The Girl Who Played With Fire is the second of this triptych, and it’s much better than the first. And the first is only somewhat short of terrific (See the October 25 commentary.)

The difference in quality between this and the first is that the narrative never, ever sags here. Not a dead spot. Even once when I thought Larsson had made a mistake about three-quarters of the way through in  giving us

 

a sudden killer-POV section with all the who, how, and why’s of the killings that had been consuming our curiosity for the last couple of hundred pages, it turned out he knew what he was doing. With that couple of paragraphs, the novel is in an instant no longer a whodunit, but a will-he-get-caught-and-if-so-how-and-how-many-will-he-take-down-with-him? How do you pull off a switch like that? By deepening the characters and complicating the situation–not necessarily the plot, but the internal conflicts so that the mystery is no longer the point. It’s how the characters handle the circumstances. Masterful.

Lisbeth Salander continues in her The Girl With the Dragon Tattoo ways hacking her way into this computer system and that one, dealing out her special brand of justice. For a while, it appears that we’re going to spend most of the book with her this time.

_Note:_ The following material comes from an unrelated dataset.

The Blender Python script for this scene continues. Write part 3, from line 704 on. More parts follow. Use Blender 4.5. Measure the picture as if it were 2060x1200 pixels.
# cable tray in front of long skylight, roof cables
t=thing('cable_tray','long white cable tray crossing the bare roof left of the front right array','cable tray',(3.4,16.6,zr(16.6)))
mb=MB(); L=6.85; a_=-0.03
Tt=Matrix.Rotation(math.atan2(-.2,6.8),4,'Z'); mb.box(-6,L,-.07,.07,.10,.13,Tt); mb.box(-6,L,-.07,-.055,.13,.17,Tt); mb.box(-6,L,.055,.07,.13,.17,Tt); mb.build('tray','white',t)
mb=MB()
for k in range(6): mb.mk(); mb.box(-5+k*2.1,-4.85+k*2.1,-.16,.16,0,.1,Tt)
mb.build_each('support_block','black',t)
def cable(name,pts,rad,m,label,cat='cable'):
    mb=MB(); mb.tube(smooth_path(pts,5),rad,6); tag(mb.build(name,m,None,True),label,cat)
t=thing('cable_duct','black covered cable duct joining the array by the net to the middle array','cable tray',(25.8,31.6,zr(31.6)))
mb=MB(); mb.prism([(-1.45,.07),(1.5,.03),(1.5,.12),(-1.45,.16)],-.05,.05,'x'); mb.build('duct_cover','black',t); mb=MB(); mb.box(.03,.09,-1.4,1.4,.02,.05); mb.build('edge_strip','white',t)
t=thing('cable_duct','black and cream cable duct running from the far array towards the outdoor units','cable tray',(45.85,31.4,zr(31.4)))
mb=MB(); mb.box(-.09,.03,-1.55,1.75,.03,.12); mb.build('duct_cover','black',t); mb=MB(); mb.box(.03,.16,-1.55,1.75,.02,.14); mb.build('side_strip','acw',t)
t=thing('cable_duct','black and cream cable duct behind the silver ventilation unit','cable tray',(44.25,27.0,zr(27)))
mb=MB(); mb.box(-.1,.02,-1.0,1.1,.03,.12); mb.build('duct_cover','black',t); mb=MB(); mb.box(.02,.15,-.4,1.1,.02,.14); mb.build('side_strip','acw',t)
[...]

There’s neither hide nor hair of our old friend Mikael Blomkvist, the crusading journalist. But Larsson is way too addicted to jumping around from one character’s head to the other to sit still for a single POV, and we’re soon back at Millennium magazine and immersed in its latest attack on the slimy and outrageous. So much so that Lisbeth disappears entirely for perhaps a hundred pages soon after our reintroduction to the publishing world.

Never fear, though. She will return. And when she does, we’re treated to one of the most painful and harrowing sequences in the history of all crime literature. Really. A mentor of mine once advised writers to put their protagonists into situations that even they don’t know how they’ll get them out of. I doubt Larsson was in the room at the time, but he heard. We’re also treated to one of those most delightful of all literary surprises–one that’s an “of course” moment in hindsight, but that we didn’t see coming at all. At least I didn’t. So often those little “ah-ha’s” have the odor of gimmick and manipulation. Not this one. We have all the information we need to make the deduction, if only we’d (I’d) been smart enough.

I repeat myself proudly when I declare Lisbeth Salander one of the marvels of literary characterization.  She so overshadows the other characters that when I read Dragon Tattoo I discounted people like Blomkvist almost entirely. Now, however, I see that once again it was Larsson, not me, who knew what he was doing. Salander is so wildly eccentric that without a bridge to the “sane” world, she would be impotent, isolated, alone. Blomkvist and a couple of others provide that bridge, act as foils that give her antics and principles a way to achieve valid expression in normal society. Again, masterful. A shame for Larsson (or anyone) to go so young, but he certainly left a legacy more memorable than most of us have or will.